📝 SummarXiv

Abstract

The halo model, combined with halo occupation distribution (HOD) prescriptions, is widely used to interpret cosmic infrared background (CIB) anisotropies and connect star-forming galaxies to large-scale structure. Recent implementations adopt more physical parameterizations, but it remains unclear whether these models reliably recover astrophysical quantities. We test whether current CIB halo models can constrain the star formation efficiency, $\eta(M_h,z)$, and the halo mass where it peaks, $M_{\rm max}$, when fitted to mock data.

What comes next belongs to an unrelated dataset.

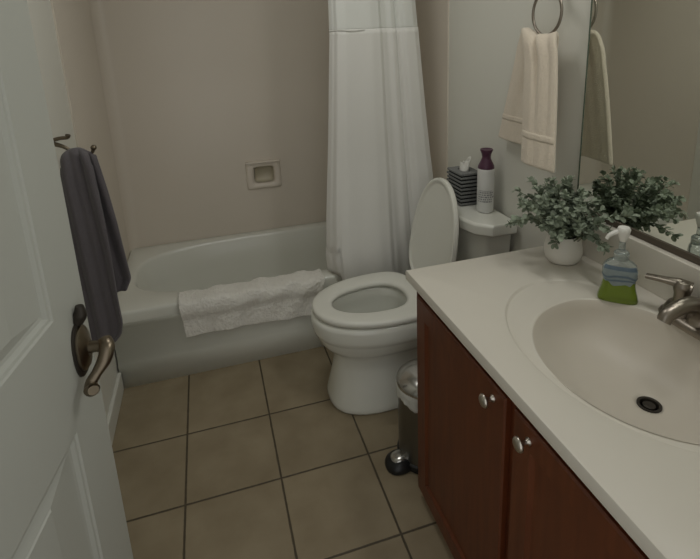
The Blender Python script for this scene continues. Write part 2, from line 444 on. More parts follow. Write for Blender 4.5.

We examine whether discrepancies arise from emission assumptions (the HOD ingredients) or from more fundamental components, such as bias and matter clustering. Using the M21 CIB HOD model within the halo framework, we fit mock CIB power spectra and star formation rate density (SFRD) data from the SIDES-Uchuu simulation, then repeat the analysis with a simplified simulation (SSU) matched to the HOD assumptions. Comparing best-fit parameters to known inputs, we find that although the M21 model fits the mock data well, it fails to recover intrinsic parameters, especially $M_{\rm max}$, even when applied to data generated with consistent assumptions. Emission-related quantities (SFRD, emissivity) agree within 5%, but the two-halo term shows a redshift- and scale-dependent offset exceeding 20%, likely due to the linear treatment of halo bias and matter clustering. Scatter in the SFR-halo mass relation and spectral energy distributions significantly impacts shot noise ($\sim 50\%$) but only modestly ($<10\%$) the clustered signal. We conclude that robust recovery of physical parameters from CIB clustering requires improved cosmological ingredients in halo models, including scale-dependent halo bias and nonlinear matter power spectra, alongside refined emission modeling.